Traditionally, producing these tables relies on costly simulations and physical experiments. “Each sample point can be expensive to obtain,” Pek said. In order for this data to be usable in large-scale hydrodynamics simulations, which is critical to much of the ongoing work at LLNL and similar institutions, these sample points have to be stitched together into a mathematical function, the EOS. This is where Pek’s work of applying statistical modeling to learn from limited datasets and accurately predict missing values to efficiently construct such EOS models comes into play. Her work could potentially also be used to suggest new experiments where data is crucially lacking, thereby serving as a strategic cost-saving tool that targets the physical regimes where new data will most effectively refine the EOS model and reduce the model’s uncertainty.

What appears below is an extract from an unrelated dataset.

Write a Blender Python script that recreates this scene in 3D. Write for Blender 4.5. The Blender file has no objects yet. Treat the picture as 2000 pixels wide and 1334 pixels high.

The project’s interdisciplinary nature has pushed Pek to expand beyond her statistical training. “I’d never worked on applying statistical methods to a physics problem before,” she said. “I also needed to understand the actual physics problems enough to be able to apply the statistical computation that I know.”
In summer 2025, Pek brought her work to LLNL through the Defense Science and Technology Internship program. The experience immersed her in national lab culture and the interdisciplinary collaboration she needed.
“I was able to bring my project on site, work there as an intern, and meet my collaborators,” she said. “People at LLNL really have passion for what they’re doing. It’s a mixture of research and industry.”
In summer 2026, Pek will return to LLNL as part of the Data Science Summer Institute, continuing the same research that forms the foundation of her doctoral dissertation.
These opportunities have solidified an interest in working at a national laboratory after graduation. “Right now, I’m looking toward a career at a national lab,” she said. “Working on interesting, high‑impact problems—that’s really motivating for me.”
For Pek, the journey from mathematics to applied statistical research reflects both her academic growth and her commitment to solving complex real-world challenges. She demonstrates the power of George Mason’s research‑driven, practical approach to graduate education.